Thinking about her daughters, she said she voted for Trump because he was against men who identify as women using women’s bathrooms.
Dodging a Bullet
David Garcia, 60, is a born-again Christian who works as a mechanic for the U.S. Border Patrol. He has also voted for Trump three times.
“I know we’re going to get better with Trump. We were doing real good,” he said.
Illegal immigration has been a huge issue in his community, he said.
He said Latinos in border states are tired of the double standard, where they see illegal immigrants getting things like free housing and education while U.S. citizens struggle financially.
Garcia said helping his children get a college education is challenging because the cost of everything, such as the computers needed for school, is too expensive.
“Both my kids are struggling,” he said. “They [illegal immigrants] come in and get everything for free.”
Garcia, who has a side business working on air conditioners, said the illegal immigrants coming in undercut his price. Now, he makes a lot less money.
“I can’t give a decent price because they come and do it for nothing,” Garcia said.
Jesus Alonzo is a 72-year-old veteran who also voted for Trump the three times the president-elect ran. He said he likes that the president-elect mentions God when he campaigns.
The McAllen resident said he thinks Trump’s brush with death from an assassin’s bullet changed him and made him more humble.
His 65-year-old wife, Delia Alonzo, said she believes Trump was “prophesied” to become president.
Split Tickets
In Cameron County, Trump won 53 percent of the vote, compared to Harris’s 47 percent, marking the first Republican presidential candidate to win the county since Bush’s 2004 victory.
Several Hispanics who spoke to The Epoch Times before the election said they were switching to Trump.

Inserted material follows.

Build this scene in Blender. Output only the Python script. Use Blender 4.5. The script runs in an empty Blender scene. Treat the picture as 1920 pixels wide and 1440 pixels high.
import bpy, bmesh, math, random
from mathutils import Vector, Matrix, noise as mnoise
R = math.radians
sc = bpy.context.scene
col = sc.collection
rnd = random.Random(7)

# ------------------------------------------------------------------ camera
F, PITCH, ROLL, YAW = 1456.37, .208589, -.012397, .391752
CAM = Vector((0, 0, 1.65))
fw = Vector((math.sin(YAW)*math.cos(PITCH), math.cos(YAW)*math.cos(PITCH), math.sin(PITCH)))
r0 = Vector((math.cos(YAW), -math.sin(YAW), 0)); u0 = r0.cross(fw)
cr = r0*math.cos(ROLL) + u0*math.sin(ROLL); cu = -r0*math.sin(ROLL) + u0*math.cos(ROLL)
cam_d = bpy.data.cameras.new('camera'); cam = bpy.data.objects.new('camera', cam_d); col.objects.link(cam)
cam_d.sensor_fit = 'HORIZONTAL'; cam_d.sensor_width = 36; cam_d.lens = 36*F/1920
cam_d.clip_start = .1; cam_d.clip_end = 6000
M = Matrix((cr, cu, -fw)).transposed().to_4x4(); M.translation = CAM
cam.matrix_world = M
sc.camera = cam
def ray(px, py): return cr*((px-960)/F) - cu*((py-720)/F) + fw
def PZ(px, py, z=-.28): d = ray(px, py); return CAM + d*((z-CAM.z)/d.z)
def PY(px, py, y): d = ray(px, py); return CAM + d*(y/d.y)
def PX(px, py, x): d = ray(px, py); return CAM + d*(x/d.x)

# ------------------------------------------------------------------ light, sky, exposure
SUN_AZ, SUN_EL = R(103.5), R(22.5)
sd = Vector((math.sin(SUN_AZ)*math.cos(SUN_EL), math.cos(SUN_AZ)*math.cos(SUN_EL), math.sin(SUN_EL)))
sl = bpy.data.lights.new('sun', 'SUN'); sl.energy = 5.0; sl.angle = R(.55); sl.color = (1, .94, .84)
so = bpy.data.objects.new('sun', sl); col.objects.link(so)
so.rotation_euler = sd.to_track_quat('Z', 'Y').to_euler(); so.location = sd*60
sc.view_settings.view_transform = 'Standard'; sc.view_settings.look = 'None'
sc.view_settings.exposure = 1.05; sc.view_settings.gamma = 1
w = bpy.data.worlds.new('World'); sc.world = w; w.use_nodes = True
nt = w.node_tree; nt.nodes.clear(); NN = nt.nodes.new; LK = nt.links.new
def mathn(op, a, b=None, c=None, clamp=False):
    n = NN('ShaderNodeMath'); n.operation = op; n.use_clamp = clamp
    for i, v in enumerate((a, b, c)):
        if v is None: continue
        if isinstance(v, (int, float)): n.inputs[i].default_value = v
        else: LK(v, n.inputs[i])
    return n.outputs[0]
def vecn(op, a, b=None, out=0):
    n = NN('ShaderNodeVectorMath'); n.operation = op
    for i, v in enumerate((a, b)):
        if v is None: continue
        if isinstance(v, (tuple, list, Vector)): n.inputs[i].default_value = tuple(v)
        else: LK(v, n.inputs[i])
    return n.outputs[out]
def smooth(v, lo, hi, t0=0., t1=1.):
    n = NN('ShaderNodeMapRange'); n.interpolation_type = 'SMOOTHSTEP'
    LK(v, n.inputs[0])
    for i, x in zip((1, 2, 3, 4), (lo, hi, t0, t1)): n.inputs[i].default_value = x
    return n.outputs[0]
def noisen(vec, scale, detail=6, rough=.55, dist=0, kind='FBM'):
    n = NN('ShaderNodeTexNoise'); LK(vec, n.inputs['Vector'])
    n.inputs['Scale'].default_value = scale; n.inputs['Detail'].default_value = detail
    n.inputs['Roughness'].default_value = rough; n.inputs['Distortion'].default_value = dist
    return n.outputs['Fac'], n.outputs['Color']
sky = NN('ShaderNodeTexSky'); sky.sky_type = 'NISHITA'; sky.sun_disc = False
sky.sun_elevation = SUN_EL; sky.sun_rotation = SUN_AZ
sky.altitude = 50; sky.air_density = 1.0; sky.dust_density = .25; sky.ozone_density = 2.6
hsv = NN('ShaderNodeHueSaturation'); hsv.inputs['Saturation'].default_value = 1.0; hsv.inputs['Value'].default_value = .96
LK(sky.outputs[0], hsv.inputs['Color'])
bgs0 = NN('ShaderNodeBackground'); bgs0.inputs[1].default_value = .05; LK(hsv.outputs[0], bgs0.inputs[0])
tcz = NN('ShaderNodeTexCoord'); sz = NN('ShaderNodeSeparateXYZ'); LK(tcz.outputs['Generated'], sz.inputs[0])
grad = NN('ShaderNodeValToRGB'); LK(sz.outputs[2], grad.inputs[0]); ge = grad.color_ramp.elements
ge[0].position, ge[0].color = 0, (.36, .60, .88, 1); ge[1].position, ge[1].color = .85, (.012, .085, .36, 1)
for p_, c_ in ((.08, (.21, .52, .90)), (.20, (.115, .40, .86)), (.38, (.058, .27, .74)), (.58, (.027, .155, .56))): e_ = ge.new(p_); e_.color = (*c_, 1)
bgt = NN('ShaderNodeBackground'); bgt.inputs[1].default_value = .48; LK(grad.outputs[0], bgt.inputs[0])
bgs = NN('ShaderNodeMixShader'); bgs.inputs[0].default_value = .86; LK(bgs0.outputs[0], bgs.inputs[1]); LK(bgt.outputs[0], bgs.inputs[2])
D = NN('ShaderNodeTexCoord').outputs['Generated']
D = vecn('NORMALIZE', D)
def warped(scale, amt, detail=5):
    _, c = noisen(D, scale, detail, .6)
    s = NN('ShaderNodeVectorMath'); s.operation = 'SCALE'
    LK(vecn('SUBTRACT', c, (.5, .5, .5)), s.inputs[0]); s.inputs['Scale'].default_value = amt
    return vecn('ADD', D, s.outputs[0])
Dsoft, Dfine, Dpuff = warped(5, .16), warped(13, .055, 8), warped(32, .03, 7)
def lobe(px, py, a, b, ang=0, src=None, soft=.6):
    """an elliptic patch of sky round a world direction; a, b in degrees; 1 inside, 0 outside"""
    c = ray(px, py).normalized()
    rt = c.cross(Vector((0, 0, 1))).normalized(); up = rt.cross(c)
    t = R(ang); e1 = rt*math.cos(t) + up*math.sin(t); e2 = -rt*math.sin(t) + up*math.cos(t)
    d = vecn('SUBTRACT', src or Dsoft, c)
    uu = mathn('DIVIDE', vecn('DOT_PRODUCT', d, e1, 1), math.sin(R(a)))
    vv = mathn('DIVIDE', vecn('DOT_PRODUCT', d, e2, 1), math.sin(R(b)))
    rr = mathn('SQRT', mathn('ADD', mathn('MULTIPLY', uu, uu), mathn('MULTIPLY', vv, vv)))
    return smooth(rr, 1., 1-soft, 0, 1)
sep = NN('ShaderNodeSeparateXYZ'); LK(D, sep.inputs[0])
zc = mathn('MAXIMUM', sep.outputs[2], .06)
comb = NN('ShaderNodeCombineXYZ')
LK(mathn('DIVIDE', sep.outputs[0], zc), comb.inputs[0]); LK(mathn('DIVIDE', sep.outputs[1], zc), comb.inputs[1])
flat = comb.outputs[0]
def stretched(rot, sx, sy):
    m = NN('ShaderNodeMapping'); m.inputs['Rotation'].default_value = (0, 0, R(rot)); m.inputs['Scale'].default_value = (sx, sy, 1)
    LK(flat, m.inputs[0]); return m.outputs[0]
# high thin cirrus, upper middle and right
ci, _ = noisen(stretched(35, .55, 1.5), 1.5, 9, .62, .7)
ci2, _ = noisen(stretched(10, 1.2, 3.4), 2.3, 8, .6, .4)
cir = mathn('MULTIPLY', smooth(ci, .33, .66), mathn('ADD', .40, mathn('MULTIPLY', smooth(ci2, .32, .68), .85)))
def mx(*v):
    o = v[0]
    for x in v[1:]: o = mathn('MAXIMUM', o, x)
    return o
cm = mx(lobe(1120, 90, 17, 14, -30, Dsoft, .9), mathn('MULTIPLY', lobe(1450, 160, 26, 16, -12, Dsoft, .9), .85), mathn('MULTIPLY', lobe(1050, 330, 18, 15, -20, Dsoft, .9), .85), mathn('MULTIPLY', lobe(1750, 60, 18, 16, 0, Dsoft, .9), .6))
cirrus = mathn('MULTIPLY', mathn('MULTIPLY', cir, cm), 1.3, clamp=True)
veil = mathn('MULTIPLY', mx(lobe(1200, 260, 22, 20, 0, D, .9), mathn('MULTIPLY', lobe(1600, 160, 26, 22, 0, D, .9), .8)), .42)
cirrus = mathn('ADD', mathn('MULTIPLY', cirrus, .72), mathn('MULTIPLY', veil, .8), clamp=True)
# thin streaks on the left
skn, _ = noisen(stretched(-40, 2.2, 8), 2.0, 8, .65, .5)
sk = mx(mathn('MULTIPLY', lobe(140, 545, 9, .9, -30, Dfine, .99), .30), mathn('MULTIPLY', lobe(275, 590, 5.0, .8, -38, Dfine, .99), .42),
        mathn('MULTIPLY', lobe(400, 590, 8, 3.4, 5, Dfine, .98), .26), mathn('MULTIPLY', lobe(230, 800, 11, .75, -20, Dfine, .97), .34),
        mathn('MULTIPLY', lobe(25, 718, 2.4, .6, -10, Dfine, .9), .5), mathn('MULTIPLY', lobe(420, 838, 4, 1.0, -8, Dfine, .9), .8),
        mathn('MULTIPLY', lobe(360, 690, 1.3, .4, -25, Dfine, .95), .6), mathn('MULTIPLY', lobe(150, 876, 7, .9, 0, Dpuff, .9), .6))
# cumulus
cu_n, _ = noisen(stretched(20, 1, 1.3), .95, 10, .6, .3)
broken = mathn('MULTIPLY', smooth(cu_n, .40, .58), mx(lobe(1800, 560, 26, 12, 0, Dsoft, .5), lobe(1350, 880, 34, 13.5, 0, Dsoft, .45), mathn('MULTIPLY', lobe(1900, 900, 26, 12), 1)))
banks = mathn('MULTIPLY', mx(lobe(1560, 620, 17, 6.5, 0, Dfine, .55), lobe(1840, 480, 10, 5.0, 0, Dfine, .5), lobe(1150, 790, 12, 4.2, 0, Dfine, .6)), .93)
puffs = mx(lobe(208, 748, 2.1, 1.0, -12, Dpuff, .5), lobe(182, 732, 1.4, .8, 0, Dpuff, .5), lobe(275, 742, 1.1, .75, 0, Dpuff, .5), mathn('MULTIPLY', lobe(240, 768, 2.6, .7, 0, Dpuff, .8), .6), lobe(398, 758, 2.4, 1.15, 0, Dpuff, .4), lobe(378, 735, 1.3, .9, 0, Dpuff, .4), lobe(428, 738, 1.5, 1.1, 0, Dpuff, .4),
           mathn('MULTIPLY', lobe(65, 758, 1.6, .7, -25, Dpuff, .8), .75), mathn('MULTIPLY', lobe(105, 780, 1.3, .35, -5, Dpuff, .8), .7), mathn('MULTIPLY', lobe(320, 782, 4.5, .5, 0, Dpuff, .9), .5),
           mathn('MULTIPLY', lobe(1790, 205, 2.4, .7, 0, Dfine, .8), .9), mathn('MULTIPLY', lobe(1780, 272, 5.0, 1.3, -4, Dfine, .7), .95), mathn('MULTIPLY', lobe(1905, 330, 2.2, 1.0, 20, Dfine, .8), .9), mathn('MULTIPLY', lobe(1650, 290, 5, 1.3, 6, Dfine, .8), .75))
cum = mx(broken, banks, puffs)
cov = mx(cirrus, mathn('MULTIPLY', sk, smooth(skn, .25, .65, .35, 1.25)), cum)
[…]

Minerva Perez, 82, was one of them. She lives in Brownsville with family about five miles from the Mexican border and had voted for Democrats all her life.
The past four years have changed her mind about Trump.
“I want changes,” she said. “I’m going to vote Republican.”
Whether the trend will stick in the future is hard to say, since several border counties split their ticket. Cameron County voted Democrats in some races while choosing Trump to be the president.
Cycles of Yin and Yang
Juan Gutierrez, 62, took a break from mowing his yard in Harlingen the weekend after the election to talk politics.
“I’m still in depression,” he said. “We didn’t move fast enough in the justice system, so now he’s president.”
Gutierrez, a lifelong Democrat, said he was tired of hearing people complain about gas prices and the economy.
As for the jump in grocery prices, Gutierrez said people need to make less expensive choices. Meat is costly now, he said, with fajita meat at the local HEB grocery store hovering at $10 per pound.
“Fajitas—I’m saving for quinceaneras,” he said of the traditional Hispanic celebration of girls turning 15.
On the other hand, Republicans accuse Democrats of using lawfare to stop their political rival.
For Gutierrez, he sees the typically blue county’s lurch to the right as a normal cycle in politics.
“It’s yin and yang; it goes in cycles,” he said.